# Problem requirements
Lines containing the word "objects" should be extracted in full.
[begin Data section]
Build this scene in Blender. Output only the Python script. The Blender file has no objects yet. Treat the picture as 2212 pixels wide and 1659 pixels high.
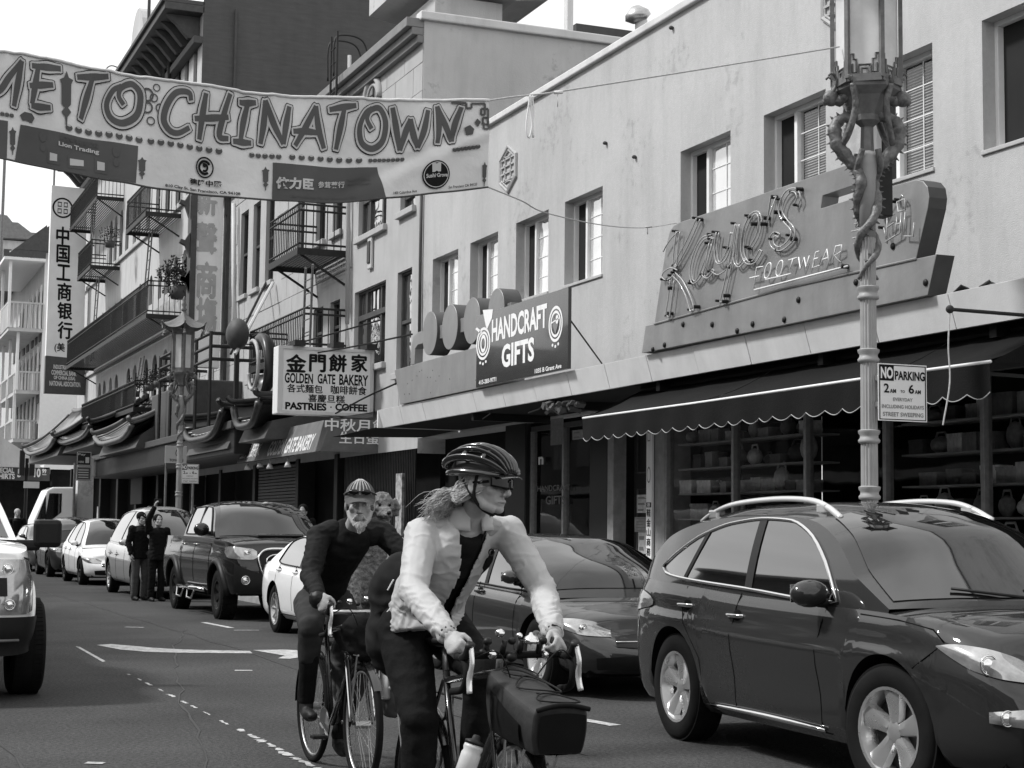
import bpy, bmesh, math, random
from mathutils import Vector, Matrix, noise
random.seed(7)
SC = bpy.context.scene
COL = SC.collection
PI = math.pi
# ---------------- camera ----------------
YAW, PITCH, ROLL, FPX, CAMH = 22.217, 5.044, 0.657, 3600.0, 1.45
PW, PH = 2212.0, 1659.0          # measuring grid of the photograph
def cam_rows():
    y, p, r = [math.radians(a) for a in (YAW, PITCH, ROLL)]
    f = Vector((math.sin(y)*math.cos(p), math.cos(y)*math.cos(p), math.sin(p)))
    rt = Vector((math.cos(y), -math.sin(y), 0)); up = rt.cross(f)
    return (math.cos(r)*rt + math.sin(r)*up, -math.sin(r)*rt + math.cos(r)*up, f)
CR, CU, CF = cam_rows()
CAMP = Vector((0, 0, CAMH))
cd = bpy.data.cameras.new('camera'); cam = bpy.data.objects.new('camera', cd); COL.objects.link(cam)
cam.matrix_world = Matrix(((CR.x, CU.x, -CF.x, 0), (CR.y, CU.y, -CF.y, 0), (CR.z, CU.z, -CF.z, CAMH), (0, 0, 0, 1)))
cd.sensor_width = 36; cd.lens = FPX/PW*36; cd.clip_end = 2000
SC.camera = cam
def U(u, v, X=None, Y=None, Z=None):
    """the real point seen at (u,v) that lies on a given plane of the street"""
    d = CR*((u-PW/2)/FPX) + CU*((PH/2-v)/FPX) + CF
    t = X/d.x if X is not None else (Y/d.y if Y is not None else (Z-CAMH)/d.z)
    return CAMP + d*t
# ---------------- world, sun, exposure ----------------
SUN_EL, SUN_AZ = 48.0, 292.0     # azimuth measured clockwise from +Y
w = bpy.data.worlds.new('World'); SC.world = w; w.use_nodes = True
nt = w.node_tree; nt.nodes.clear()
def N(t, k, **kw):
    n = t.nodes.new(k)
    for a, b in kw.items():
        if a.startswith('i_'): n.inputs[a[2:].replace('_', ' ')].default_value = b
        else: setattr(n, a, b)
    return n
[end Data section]
[begin Data section]
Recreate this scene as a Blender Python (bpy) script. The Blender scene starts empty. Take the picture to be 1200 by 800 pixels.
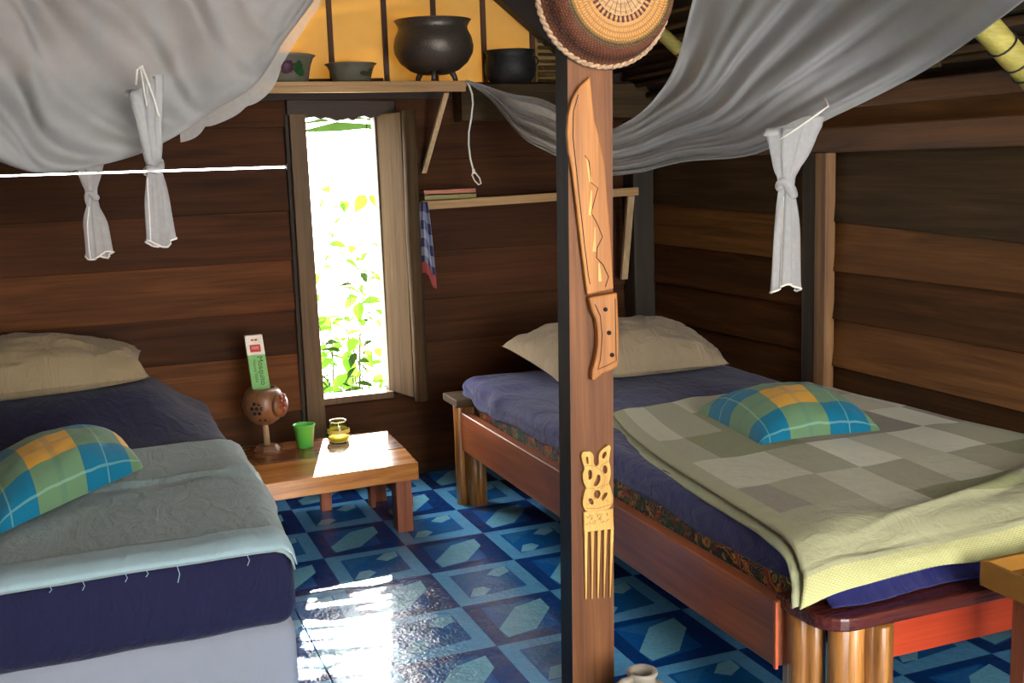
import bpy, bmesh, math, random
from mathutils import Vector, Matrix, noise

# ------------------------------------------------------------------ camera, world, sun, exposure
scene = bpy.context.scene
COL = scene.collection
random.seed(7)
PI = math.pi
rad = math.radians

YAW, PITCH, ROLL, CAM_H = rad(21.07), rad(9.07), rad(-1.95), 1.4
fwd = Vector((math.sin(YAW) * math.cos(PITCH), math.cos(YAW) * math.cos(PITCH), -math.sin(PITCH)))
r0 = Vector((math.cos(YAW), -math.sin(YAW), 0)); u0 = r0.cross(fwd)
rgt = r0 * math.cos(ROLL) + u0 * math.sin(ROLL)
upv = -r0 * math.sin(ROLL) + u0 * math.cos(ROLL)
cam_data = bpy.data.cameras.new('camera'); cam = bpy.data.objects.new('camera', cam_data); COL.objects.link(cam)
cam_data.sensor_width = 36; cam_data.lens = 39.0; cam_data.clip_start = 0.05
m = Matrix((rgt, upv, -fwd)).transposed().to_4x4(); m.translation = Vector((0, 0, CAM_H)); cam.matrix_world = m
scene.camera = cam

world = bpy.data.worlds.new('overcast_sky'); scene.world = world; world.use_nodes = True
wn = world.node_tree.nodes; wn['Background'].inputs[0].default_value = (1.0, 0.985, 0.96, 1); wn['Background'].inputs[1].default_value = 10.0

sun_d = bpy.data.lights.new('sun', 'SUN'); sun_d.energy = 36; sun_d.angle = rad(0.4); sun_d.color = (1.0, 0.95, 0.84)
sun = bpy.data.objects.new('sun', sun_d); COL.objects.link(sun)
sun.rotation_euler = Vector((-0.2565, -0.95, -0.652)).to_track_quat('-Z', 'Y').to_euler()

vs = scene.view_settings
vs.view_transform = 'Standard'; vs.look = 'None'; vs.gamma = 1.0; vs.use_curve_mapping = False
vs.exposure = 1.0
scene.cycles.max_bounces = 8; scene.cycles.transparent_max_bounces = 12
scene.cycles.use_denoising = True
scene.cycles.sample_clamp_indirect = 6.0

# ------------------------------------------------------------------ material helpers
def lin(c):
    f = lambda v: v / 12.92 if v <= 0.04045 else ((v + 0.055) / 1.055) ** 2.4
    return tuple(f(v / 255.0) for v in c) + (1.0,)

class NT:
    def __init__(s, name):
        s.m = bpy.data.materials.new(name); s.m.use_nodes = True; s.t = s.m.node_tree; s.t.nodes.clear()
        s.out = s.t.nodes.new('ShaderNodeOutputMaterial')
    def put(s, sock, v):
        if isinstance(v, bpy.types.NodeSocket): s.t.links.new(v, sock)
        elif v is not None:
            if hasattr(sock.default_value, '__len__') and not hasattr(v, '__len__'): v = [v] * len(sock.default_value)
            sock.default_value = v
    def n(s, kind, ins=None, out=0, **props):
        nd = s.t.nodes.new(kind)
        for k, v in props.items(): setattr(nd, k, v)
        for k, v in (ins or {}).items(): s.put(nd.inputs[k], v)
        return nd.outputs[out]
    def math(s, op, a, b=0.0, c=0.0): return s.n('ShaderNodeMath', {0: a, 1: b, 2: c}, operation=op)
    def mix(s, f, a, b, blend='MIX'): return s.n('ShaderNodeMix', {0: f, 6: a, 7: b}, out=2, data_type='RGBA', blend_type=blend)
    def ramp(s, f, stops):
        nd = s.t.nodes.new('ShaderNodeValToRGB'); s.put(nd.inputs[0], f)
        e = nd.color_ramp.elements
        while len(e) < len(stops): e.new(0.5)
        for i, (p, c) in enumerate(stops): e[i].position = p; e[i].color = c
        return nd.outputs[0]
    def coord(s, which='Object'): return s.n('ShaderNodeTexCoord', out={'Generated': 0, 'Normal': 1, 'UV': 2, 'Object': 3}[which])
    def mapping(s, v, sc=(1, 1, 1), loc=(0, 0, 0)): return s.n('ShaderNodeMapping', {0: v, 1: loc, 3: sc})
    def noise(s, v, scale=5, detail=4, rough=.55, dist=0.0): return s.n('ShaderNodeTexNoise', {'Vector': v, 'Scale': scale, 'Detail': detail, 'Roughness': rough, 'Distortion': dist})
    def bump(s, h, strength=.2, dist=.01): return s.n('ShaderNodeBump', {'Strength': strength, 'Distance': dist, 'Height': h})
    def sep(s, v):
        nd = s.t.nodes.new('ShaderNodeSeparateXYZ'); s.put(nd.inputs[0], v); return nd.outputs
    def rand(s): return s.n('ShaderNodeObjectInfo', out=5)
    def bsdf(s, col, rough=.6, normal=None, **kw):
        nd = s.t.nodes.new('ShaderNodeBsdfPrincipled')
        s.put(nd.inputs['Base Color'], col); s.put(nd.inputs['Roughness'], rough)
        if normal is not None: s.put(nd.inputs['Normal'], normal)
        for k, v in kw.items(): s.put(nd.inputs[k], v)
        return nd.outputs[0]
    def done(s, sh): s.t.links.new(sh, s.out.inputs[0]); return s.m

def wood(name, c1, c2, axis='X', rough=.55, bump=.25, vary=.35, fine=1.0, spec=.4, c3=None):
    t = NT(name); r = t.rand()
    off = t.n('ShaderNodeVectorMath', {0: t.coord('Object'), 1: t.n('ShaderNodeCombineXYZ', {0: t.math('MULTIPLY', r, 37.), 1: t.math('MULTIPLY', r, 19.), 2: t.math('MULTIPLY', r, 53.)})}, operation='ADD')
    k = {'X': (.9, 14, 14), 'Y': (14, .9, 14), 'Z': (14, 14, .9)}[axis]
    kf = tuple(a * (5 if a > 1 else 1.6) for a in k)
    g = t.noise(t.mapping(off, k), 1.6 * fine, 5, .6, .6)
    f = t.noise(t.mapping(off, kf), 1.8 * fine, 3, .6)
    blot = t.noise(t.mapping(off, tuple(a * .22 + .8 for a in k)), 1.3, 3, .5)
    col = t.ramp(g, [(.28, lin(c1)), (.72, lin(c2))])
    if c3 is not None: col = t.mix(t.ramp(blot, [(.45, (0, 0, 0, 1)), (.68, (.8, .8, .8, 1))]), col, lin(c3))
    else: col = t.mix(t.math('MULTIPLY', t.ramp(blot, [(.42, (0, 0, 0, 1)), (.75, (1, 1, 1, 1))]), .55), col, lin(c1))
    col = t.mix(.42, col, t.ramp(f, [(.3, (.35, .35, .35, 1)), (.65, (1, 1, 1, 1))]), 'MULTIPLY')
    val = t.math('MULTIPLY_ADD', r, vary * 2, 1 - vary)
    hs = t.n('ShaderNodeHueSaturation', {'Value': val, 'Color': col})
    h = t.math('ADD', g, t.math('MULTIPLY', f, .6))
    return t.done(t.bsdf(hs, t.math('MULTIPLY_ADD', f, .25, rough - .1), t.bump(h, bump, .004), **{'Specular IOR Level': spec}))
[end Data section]
[begin Data section]
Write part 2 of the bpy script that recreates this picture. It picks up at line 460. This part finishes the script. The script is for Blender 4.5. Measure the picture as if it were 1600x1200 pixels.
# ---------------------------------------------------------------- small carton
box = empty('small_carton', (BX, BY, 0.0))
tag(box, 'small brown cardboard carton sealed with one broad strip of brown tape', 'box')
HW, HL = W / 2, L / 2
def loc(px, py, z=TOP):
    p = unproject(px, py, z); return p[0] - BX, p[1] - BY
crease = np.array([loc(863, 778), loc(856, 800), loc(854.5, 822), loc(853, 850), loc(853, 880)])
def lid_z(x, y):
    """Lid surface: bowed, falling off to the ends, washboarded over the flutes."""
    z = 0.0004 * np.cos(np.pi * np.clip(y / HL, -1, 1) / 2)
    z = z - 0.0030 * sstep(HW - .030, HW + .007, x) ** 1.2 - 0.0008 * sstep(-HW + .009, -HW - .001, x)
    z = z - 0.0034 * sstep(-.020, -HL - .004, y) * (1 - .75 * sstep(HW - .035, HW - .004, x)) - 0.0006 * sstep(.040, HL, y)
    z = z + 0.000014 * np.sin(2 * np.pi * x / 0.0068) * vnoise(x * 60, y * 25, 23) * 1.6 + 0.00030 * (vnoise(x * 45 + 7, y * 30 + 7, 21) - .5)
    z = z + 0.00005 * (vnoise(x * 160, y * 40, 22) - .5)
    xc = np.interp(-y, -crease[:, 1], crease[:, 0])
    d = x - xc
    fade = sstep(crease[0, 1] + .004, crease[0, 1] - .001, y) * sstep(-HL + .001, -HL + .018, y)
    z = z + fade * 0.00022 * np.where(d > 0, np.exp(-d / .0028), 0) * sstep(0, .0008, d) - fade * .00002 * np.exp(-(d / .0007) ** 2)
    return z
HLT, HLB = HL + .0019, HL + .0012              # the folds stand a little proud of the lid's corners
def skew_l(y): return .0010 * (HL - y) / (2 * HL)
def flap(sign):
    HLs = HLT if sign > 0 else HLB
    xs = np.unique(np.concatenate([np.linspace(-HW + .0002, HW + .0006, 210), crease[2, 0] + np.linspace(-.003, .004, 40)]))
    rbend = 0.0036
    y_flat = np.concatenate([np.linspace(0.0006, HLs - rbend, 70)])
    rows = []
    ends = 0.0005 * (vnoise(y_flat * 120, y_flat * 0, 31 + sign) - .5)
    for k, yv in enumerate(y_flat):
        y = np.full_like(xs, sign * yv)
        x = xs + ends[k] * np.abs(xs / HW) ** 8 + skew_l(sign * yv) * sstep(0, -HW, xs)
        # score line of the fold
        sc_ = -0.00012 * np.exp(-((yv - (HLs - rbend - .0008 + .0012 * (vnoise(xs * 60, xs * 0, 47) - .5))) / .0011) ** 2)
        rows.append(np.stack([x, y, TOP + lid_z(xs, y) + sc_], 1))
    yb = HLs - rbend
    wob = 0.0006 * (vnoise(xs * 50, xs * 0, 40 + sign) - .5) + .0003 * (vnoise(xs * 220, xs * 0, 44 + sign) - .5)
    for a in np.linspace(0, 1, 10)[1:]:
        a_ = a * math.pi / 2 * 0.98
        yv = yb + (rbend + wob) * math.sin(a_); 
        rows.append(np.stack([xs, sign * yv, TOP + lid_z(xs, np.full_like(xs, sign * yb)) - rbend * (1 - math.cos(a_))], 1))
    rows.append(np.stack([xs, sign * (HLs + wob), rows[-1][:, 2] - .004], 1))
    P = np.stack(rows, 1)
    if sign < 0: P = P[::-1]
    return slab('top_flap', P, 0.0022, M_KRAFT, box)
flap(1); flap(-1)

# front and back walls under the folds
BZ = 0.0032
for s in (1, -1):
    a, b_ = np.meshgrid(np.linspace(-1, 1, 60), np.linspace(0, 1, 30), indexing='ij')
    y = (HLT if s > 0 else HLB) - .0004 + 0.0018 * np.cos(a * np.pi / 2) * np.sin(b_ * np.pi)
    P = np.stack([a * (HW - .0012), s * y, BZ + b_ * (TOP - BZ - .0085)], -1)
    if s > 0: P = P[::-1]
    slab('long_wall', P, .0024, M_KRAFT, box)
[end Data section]
# Task output
Build this scene in Blender. Output only the Python script. The Blender file has no objects yet. Treat the picture as 2212 pixels wide and 1659 pixels high.
cd = bpy.data.cameras.new('camera'); cam = bpy.data.objects.new('camera', cd); COL.objects.link(cam)
cam_data = bpy.data.cameras.new('camera'); cam = bpy.data.objects.new('camera', cam_data); COL.objects.link(cam)
sun = bpy.data.objects.new('sun', sun_d); COL.objects.link(sun)